What's the purpose of Symbol and why does it deserve some special literal syntax e. g. 'FooSymbol?

Answer

Calum picture Calum · Aug 24, 2010

Symbols are used where you have a closed set of identifiers that you want to be able to compare quickly. When you have two String instances they are not guaranteed to be interned[1], so to compare them you must often check their contents by comparing lengths and even checking character-by-character whether they are the same. With Symbol instances, comparisons are a simple eq check (i.e. == in Java), so they are constant time (i.e. O(1)) to look up.

This sort of structure tends to be used more in dynamic languages (notably Ruby and Lisp code tends to make a lot of use of symbols) since in statically-typed languages one usually wants to restrict the set of items by type.

Having said that, if you have a key/value store where there are a restricted set of keys, where it is going to be unwieldy to use a static typed object, a Map[Symbol, Data]-style structure might well be good for you.

A note about String interning on Java (and hence Scala): Java Strings are interned in some cases anyway; in particular string literals are automatically interned, and you can call the intern() method on a String instance to return an interned copy. Not all Strings are interned, though, which means that the runtime still has to do the full check unless they are the same instance; interning makes comparing two equal interned strings faster, but does not improve the runtime of comparing different strings.
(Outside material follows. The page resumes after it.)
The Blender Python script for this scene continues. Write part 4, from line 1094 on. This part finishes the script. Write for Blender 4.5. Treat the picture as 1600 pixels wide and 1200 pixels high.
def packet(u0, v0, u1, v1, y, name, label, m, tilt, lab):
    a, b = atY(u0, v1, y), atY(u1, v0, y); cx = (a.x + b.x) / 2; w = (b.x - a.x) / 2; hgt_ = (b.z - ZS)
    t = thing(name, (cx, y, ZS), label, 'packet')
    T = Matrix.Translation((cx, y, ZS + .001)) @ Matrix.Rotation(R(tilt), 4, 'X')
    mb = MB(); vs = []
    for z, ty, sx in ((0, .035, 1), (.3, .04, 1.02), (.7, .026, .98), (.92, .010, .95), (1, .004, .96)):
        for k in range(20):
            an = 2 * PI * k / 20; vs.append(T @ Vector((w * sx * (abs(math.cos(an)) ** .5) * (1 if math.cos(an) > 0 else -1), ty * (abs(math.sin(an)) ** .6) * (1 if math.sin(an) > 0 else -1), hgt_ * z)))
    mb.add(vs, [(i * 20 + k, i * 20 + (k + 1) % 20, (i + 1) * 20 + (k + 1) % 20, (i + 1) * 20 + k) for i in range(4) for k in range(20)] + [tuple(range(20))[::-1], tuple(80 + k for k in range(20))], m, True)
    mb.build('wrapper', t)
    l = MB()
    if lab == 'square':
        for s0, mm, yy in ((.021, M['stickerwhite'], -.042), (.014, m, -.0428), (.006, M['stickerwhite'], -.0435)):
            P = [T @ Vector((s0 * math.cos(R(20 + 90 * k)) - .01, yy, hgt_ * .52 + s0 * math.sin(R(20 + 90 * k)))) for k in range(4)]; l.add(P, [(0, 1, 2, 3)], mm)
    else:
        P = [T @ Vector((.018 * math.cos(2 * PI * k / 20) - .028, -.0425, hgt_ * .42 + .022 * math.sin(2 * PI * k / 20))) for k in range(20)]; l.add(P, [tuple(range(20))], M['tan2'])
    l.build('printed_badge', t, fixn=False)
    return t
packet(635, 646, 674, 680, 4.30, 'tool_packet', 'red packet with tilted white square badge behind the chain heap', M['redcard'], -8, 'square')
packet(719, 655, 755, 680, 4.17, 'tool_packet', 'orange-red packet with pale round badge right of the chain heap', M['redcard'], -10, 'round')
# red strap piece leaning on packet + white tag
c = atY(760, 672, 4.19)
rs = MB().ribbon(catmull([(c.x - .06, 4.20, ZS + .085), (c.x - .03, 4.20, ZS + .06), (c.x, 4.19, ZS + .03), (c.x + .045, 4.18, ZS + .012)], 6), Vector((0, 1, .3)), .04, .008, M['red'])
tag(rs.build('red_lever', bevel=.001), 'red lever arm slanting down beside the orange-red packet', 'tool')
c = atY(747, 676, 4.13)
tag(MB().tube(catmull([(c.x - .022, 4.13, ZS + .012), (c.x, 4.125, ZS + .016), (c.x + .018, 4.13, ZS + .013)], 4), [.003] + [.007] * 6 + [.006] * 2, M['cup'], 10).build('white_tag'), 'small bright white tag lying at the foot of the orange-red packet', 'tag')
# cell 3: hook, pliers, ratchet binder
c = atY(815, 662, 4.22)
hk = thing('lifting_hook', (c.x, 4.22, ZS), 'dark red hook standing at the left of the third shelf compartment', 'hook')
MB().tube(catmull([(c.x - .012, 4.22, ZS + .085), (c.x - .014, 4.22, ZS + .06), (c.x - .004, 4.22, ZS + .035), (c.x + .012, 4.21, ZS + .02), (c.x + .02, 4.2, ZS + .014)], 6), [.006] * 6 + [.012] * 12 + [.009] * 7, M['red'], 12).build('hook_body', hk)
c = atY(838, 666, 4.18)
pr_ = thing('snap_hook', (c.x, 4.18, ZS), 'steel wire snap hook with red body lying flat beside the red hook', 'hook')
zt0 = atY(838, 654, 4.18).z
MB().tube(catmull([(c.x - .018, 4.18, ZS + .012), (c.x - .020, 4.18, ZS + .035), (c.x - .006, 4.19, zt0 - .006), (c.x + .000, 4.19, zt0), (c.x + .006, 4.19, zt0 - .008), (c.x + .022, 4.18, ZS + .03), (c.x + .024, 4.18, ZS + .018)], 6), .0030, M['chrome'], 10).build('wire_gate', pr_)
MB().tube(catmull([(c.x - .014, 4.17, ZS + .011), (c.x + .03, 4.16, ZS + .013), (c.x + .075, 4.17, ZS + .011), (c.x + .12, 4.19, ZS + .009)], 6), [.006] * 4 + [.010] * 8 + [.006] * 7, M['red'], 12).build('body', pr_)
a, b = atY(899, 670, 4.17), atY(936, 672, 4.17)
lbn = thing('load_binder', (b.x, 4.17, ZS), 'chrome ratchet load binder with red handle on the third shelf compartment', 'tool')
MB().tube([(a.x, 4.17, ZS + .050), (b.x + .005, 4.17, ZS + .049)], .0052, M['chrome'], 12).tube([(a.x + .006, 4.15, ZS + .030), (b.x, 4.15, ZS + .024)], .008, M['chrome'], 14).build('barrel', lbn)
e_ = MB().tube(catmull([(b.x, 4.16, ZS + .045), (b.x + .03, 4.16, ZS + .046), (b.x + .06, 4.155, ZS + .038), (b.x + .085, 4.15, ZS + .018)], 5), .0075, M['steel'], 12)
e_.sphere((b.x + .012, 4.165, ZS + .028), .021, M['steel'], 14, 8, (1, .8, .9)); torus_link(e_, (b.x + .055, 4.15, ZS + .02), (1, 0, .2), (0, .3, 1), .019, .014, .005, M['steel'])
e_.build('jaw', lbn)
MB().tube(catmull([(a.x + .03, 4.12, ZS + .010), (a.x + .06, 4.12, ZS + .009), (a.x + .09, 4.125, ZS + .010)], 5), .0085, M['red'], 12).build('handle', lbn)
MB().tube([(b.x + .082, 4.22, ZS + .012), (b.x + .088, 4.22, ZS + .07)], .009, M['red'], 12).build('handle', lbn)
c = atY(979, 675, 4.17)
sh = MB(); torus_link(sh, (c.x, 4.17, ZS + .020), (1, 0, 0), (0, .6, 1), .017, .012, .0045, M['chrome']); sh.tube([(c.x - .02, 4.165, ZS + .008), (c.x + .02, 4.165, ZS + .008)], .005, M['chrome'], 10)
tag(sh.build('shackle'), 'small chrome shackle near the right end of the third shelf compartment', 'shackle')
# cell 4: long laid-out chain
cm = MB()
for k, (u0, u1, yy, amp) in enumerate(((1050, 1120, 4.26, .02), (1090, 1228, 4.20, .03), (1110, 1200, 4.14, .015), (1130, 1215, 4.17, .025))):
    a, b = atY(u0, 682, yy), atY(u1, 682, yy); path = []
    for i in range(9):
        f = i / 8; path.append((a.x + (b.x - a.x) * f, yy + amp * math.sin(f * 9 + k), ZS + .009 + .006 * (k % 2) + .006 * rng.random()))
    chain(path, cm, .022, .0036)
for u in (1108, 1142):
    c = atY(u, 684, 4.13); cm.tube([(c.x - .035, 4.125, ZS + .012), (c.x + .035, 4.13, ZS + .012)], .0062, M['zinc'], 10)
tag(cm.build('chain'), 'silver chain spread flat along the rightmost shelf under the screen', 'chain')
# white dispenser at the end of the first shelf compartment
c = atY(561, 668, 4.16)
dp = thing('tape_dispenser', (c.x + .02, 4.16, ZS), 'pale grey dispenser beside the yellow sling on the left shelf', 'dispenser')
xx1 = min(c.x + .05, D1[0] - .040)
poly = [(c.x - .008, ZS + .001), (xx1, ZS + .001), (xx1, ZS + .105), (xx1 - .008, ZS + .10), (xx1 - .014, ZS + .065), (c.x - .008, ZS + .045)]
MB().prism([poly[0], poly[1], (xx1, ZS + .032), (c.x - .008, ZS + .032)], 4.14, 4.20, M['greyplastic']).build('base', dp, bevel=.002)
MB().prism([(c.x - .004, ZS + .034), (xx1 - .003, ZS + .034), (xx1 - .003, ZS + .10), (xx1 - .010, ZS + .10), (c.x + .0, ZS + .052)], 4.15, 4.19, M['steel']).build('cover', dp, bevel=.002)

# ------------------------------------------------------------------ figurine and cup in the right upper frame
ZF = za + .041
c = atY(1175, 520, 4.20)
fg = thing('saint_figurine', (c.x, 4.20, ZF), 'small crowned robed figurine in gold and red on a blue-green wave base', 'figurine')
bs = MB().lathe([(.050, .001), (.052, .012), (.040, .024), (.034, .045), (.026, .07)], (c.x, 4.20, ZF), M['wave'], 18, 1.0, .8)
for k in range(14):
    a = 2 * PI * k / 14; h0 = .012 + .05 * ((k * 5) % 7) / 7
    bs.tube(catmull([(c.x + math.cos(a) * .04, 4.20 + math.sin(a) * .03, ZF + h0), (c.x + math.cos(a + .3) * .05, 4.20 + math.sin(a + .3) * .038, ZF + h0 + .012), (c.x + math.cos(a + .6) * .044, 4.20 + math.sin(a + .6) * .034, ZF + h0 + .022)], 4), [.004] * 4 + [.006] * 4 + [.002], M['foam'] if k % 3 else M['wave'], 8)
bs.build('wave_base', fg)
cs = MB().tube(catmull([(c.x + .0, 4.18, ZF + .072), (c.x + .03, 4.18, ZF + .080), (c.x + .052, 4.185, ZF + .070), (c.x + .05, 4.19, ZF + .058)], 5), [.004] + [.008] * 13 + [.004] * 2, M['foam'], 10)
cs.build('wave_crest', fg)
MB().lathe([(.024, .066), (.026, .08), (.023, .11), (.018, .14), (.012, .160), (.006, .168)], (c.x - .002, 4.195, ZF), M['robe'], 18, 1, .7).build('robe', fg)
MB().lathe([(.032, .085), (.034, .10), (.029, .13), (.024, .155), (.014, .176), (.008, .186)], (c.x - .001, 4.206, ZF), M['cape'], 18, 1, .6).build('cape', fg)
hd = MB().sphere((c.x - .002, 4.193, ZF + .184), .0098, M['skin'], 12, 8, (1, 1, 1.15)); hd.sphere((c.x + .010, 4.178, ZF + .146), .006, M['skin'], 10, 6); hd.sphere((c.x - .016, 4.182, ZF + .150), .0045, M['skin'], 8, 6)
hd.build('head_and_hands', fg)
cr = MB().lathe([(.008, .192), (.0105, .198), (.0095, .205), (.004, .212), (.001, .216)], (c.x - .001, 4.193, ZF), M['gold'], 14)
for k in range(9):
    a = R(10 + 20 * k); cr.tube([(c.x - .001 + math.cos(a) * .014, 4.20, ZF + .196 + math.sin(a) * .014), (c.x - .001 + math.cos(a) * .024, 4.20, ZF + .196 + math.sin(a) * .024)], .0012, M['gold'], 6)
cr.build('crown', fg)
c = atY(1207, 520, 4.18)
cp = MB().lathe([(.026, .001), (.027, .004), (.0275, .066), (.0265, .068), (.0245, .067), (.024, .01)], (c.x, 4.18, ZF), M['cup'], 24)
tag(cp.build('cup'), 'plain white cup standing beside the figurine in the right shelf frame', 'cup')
Symbols benefit from being guaranteed to be interned, so in this case a single reference equality check is both sufficient to prove equality or inequality.

[1] Interning is a process whereby when you create an object, you check whether an equal one already exists, and use that one if it does. It means that if you have two objects which are equal, they are precisely the same object (i.e. they are reference equal). The downsides to this are that it can be costly to look up which object you need to be using, and allowing objects to be garbage collected can require complex implementation.